Uni Eropa terus memposisikan dirinya sebagai “wasit digital” dunia melalui penegakan Digital Markets Act (DMA) dan AI Act. Tahun 2025 menjadi tahun krusial dalam pembuktian efektivitas regulasi ini.

  • Sanksi Finansial Masif: Pada April 2025, Komisi Eropa menjatuhkan denda sebesar €500 juta kepada Apple dan €200 juta kepada Meta karena dianggap gagal mematuhi kewajiban steering dan transparansi data dalam DMA.
  • Proyek Gaia-X: Untuk mengurangi ketergantungan pada penyedia cloud Amerika (AWS, Azure, Google Cloud), Eropa terus mengembangkan Gaia-X, sebuah infrastruktur data federasi yang bertujuan membangun kedaulatan cloud Eropa yang interoperabel dan aman.
  • Konflik Transatlantik: Kebijakan ini memicu ketegangan dengan Amerika Serikat. Administrasi Trump pada tahun 2025 secara terbuka menyerang regulasi digital Eropa sebagai “bentuk perpajakan terselubung” terhadap perusahaan inovatif AS dan mengancam akan melakukan investigasi Section 301 sebagai balasan.

Model Tiongkok: Kontrol Mutlak dan Lokalisasi Data

Tiongkok menerapkan model kedaulatan digital yang lebih restriktif dengan fokus pada stabilitas sosial dan keamanan data nasional.

  • Pembaruan Hukum Data 2025: Pada Oktober 2025, Otoritas Siber Tiongkok (CAC) merilis aturan baru mengenai sertifikasi transfer data pribadi ke luar negeri. Aturan ini mewajibkan Platform Online Besar (LOP) dengan pengguna lebih dari 50 juta jiwa untuk menyimpan informasi pribadi secara lokal dan melakukan audit kepatuhan PI (Personal Information) secara berkala.
  • Kedaulatan Algoritme: Negara kini memiliki otoritas untuk memeriksa algoritme yang digunakan oleh platform besar guna memastikan tidak adanya ancaman terhadap kepentingan nasional atau manipulasi opini publik.

Perlawanan Global South: Menuju “Digital Bandung”

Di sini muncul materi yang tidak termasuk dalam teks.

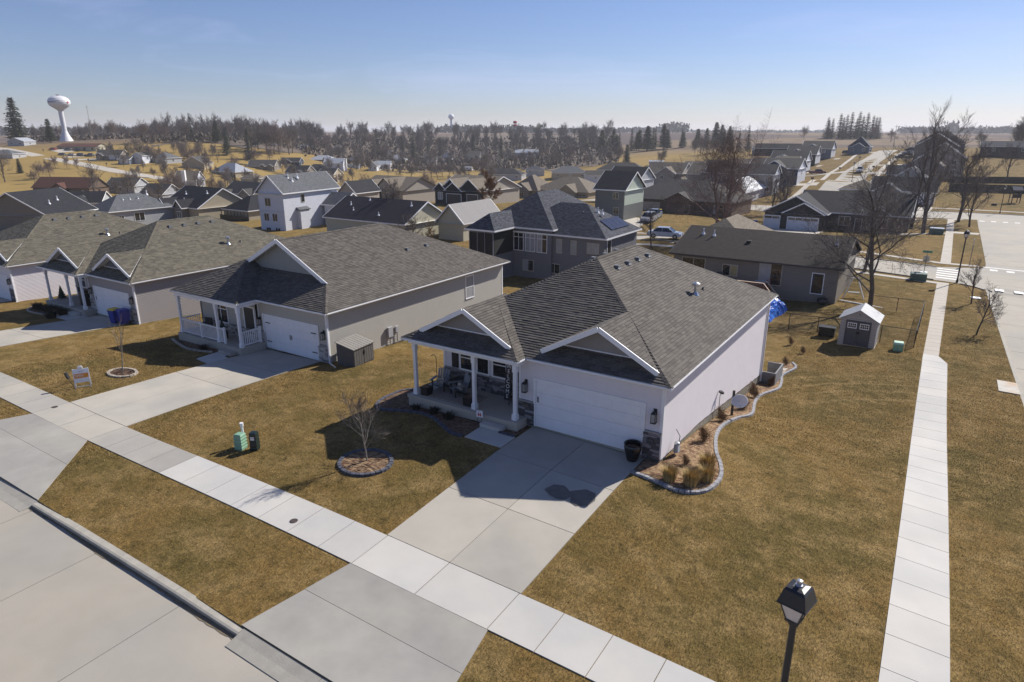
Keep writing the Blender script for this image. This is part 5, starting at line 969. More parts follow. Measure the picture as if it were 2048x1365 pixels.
# far deciduous prototypes
FD = [bare('bare_tree', 60+i, 15, .3, cm=[twig, mat('grey_twigs', (.185, .16, .15), .95, .3, 3, tone=.3), mat('red_grey_twigs', (.18, .135, .12), .95, .3, 3, tone=.3)][i % 3], depth=4, nfork=[6, 6, 6, 5][i], spread=[1.0, .8, 1.1, .9][i], twr=.024, clear=[.2, .15, .25, .3][i], blen=[1.4, 1.5, 1.35, 1.3][i], upb=[.1, .15, .08, .12][i]) for i in range(4)]
SP = conifer('spruce_tree', 3, 17, 3.8, 30, 12, clump=.55); PN = conifer('pine_tree', 4, 16, 4.8, 34, 15, nm=pine_n, bare_base=.1, droop=.04, clump=.85, shape=.6, gap=.0)
AR = conifer('spruce_tree', 8, 12, 3.1, 40, 14, clump=.5, bare_base=.02, shape=.5, droop=.1)
put(PN, -561, 204, 1.75, 'big dark pine on the hilltop behind the white gabled house', sz=1.1); put(PN, -501, 199, .95, 'smaller pine left of the water tower base')
put(AR, -170.5, 395, 1.05, 'pointed dark evergreen standing alone before the brown field')
put(AR, -352, 119, .55, 'small round dark evergreen on the straw slope'); put(AR, -270, 172, .45, 'left of two small dark evergreens by the cream hip house', sz=1.2); put(AR, -262, 168, .42, 'right of two small dark evergreens by the cream hip house', sz=1.2)
put(SP, -366, 237, .95, 'left spruce of the pair above the valley cluster'); put(SP, -350, 241, 1.1, 'right, greener spruce of the pair above the valley cluster')
put(SP, -440, 262, 1.1, 'leaning dark spruce on the skyline right of the water tower'); put(PN, -420, 268, .9, 'broad dark pine right of the leaning skyline spruce'); put(PN, -395, 280, .85, 'dark blue green pine above the grey hip roofed house'); put(SP, -383, 250, .8, 'dark spruce at the centre of the wooded skyline left')
for i, (x, y, s_) in enumerate([(-130, 470, .95), (-124, 468, 1.0), (-118, 466, .85), (-113, 470, 1.05)]): put(SP, x, y, s_, 'dark spruce in the tight cluster before the brown field', 'spruces in the tight cluster before the brown field')
for i, (px, s_) in enumerate([(.05, .8), (.31, .9), (.55, .85), (.68, .95), (.91, .9), (0, .9), (.12, .85), (.25, 1.05), (.36, 1.0), (.47, 1.1), (.6, 1.12), (.74, 1.08), (.86, .95), (.96, .9)]): put(SP, -98+46*px, 690-8*px+(i % 3)*4, s_*1.75, sz=.72, label='tall spruce in the windbreak row on the right skyline', group='spruces of the skyline windbreak')
for i, (x, y, s_) in enumerate([(-392, 395, 1.35), (-380, 412, 1.0), (-375, 420, 1.45), (-366, 428, 1.15), (-358, 436, 1.1), (-336, 452, 1.3), (-318, 468, 1.1), (-300, 470, .9)]): put(SP, x, y, s_, 'tall dark spruce rising above the creek wood skyline', 'tall spruces above the creek wood')
for i in range(26):
    f = i/25; x = -250+100*f+random.uniform(-8, 8); y = 520+60*f+random.uniform(-30, 30); put(PN if i % 3 else SP, x, y, random.uniform(.8, 1.25), 'dark pine in the dense blue green grove before the field', 'pines of the dense grove before the field')
wood = 'bare trees of the creek wood across the valley'; sky_l = 'bare trees along the left skyline'; vall = 'bare trees among the valley houses'; crk = 'bare trees along the hay strip'
def pxdir(px): return R(32.958)-math.atan((px-1024)/1393.2)
def polar(px, dist): a = pxdir(px); return 11.1-math.sin(a)*dist, -22.8+math.cos(a)*dist
def scatter(n_, p0, p1, d0, d1, s0, s1, lab, grp, srcs=None):
    for i in range(n_):
        px = p0+(p1-p0)*(i+random.random())/n_; dd_ = random.uniform(d0, d1)
        if 100 < px < 152 and dd_ < 640: continue
        x, y = polar(px, dd_); s_ = random.uniform(s0, s1); put(random.choice(srcs or FD), x, y, s_, lab, grp, sz=random.uniform(.9, 1.15))
scatter(34, 60, 310, 580, 700, .65, .95, 'bare grey tree on the left skyline around the water tower', sky_l)
scatter(40, 270, 640, 520, 650, .65, 1.05, 'bare grey tree on the wooded rise right of the water tower', 'bare trees on the wooded rise')
scatter(8, 480, 590, 470, 500, 1.3, 1.6, 'tallest bare tree crowns standing above the left skyline', 'tallest bare crowns left of centre')
scatter(40, 600, 960, 540, 660, .7, 1.1, 'bare grey tree in the creek wood across the valley', wood)
scatter(40, 640, 1180, 490, 560, .5, .85, 'bare tree at the near edge of the creek wood', 'bare trees at the near edge of the creek wood')
scatter(12, 1030, 1250, 455, 490, .55, .85, 'bare tree in the row along the hay strip', crk)
scatter(24, 190, 420, 400, 470, .4, .75, 'bare brown tree among the houses below the water tower', 'bare trees below the water tower')
scatter(22, 230, 520, 300, 390, .35, .6, 'bare shrubby tree between the valley houses at left', vall)
scatter(14, 640, 960, 400, 470, .45, .75, 'bare tree between the white valley houses', 'bare trees between the white valley houses')
scatter(9, 840, 1010, 380, 440, .5, .8, 'slender bare tree behind the tan gables', 'slender bare trees behind the tan gables')
for p0, p1, d0, d1, n_, lb_, g_ in ((200, 560, 240, 330, 16, 'bare tree between the roofs left of the tall white house', 'bare trees between the left roofs'), (560, 900, 230, 380, 14, 'bare tree behind the tan and charcoal gabled houses', 'bare trees behind the mid gables'), (300, 700, 330, 450, 20, 'bare tree beside the pale valley houses', 'bare trees beside the pale valley houses')): scatter(n_, p0, p1, d0, d1, .42, .72, lb_, g_)
x, y = polar(972, 400); put(FD[1], x, y, 1.15, 'broad pale bare tree in the middle of the valley', sz=1.1); x, y = polar(1325, 430); put(FD[0], x, y, .85, 'spreading bare tree between the pointed evergreen and the spruce cluster')
scatter(6, 1390, 1440, 480, 540, .7, .9, 'bare tree in the clump right of the spruce cluster', 'bare clump right of the spruce cluster')
for px, d_, s_, lb in ((1610, 700, .9, 'lone bare tree on the skyline left of the windbreak'), (1750, 690, .95, 'bare tree just right of the windbreak'), (1785, 640, .75, 'round bare tree right of the windbreak'), (1968, 470, .75, 'bare tree beside the far small shed'), (2036, 400, 1.3, 'tall bare tree cut off by the right edge'), (2044, 380, 1.0, 'dark bushy bare tree at the right edge'), (1905, 330, .9, 'bare tree behind the dark low roof on the right')): x, y = polar(px, d_); put(FD[2 if px < 1800 else 0], x, y, s_, lb)
for px, d_, s_ in ((96, 404, .45), (120, 405, .45), (140, 400, .38), (47, 345, .4), (60, 360, .55), (82, 365, .6), (68, 380, .3)): x, y = polar(px, d_); put(FD[2], x, y, s_, 'small bare orchard tree on the straw slope', 'orchard trees on the straw slope')
ff_ = MB(); rng = random.Random(4); A = list(np.linspace(300, 1240, 70))   # leaf litter under the woods
Dn = [466+18*math.sin(a*.021)+rng.uniform(-9, 9)+(0 if a > 740 else 40) for a in A]
for (a, d0), (b_, d1) in zip(zip(A, Dn), zip(A[1:], Dn[1:])):
    for k in range(8):
        P4 = [polar(a, d0+k*55), polar(b_, d1+k*55), polar(b_, d1+(k+1)*55), polar(a, d0+(k+1)*55)]; ff_.poly([(x, y, h(x, y)+.25) for x, y in P4])
tag(ff_.obj('forest_floor', mat('leaf_litter', (.12, .09, .065), 1, .3, .15, obj=False)), kind='structure')
# the deeper wood, too many and too small to tell apart, one mass of real trees
rng = random.Random(15); LD = [grow(random.Random(80+i), 15, .3, depth=3, nfork=7, spread=1.0, clear=.2, blen=1.4, upb=.1) for i in range(3)]; vv = []; ff = []; tt = []
for i in range(150):
    px = rng.uniform(*((600, 1225) if i % 3 else (280, 630))); x, y = polar(px, rng.uniform(600, 850)); s_ = rng.uniform(.65, 1.05); a0 = rng.uniform(0, 6.28); ca, sa = math.cos(a0)*s_, math.sin(a0)*s_; z0 = h(x, y)
    for pts, rad, lv in LD[i % 3][0]+LD[i % 3][1]:
        for p, q_, ra in zip(pts, pts[1:], rad):
            ra = max(ra, .05)
            for dx_, dy_ in ((ra, ra), (ra, -ra)):
                b_ = len(vv); vv += [(x+(u[0]*ca-u[1]*sa)+k*dx_, y+(u[0]*sa+u[1]*ca)+k*dy_, z0+u[2]*s_*1.25) for u, k in ((p, -1), (p, 1), (q_, .7), (q_, -.7))]; ff.append((b_, b_+1, b_+2, b_+3)); tt.append(rng.random())
me_ = bpy.data.meshes.new('deep_wood'); me_.from_pydata(vv, [], ff); at = me_.attributes.new('tone', 'FLOAT', 'FACE'); at.data.foreach_set('value', tt); me_.materials.append(bpy.data.materials['grey_twigs']); tag(link(bpy.data.objects.new('deep_wood', me_)), kind='stuff')
# brush under the woods, one mass
rng = random.Random(8); mb = MB()
for p0, p1, d0, d1, n_, hh in ((600, 1225, 490, 760, 5200, 5), (280, 630, 520, 650, 3000, 3.5), (60, 300, 580, 700, 1200, 3), (640, 1240, 460, 500, 900, 3), (1060, 1240, 560, 700, 1200, 8)):
    for i in range(n_):
        x, y = polar(rng.uniform(p0, p1), rng.uniform(d0, d1)); c = Vector((x, y, h(x, y)+rng.uniform(0, hh))); a = Vector((rng.gauss(0, 1), rng.gauss(0, 1), rng.gauss(0, .5))).normalized()*rng.uniform(.5, 1.6); b_ = Vector((rng.gauss(0, .4), rng.gauss(0, .4), 1)).normalized()*rng.uniform(.8, 2.4); mb.poly([c-a, c-b_*.5, c+a, c+b_], tone=rng.random())
tag(mb.obj('brush', mat('brush_twigs', (.13, .105, .085), 1, .3, .3, tone=.45, obj=False)), kind='stuff')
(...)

Negara-negara berkembang seperti India, Brasil, dan Indonesia mulai menolak peran sebagai sekadar konsumen digital. Mereka berupaya membangun Infrastruktur Publik Digital (DPI) mandiri.

  • Kedaulatan Melalui Inovasi: Contoh sukses seperti sistem pembayaran UPI di India dan PIX di Brasil menunjukkan bahwa negara bisa menciptakan ekosistem digital yang kuat tanpa harus bergantung sepenuhnya pada platform Silicon Valley.
  • Agenda Diplomasi Baru: Muncul wacana untuk menyelenggarakan “Digital Bandung” sebagai forum bagi negara-negara Global South untuk menyepakati kerangka tata kelola data yang adil dan mengakhiri ketergantungan infrastruktur pada korporasi Utara.

Analisis “Splinternet”: Apakah Internet akan Terkotak-kotak?

Tren kedaulatan digital ini membawa dunia menuju ancaman “Splinternet”—sebuah kondisi di mana internet tidak lagi menjadi jaringan tunggal global, melainkan kumpulan “pulau digital” yang dibatasi oleh batas negara.1

Indikator Fragmentasi Bentuk Manifestasi 2025 Implikasi Global
Lokalisasi Data Mandat penyimpanan data di dalam negeri (Tiongkok, India, Brasil) Peningkatan biaya operasional bagi MNC dan hilangnya efisiensi cloud global.1
Penyaringan Konten Gateway internet nasional dan blokir platform asing Terbatasnya akses informasi lintas batas dan segregasi ruang publik digital.1
Divergensi Standar AI Standar keamanan AI EU vs Inovasi bebas AS vs Kontrol Negara Tiongkok Terhentinya kolaborasi riset AI global akibat perbedaan kepatuhan hukum.2
Sovereign Clouds Inisiatif seperti Gaia-X di Eropa Terpecahnya pasar infrastruktur digital menjadi blok-blok regional.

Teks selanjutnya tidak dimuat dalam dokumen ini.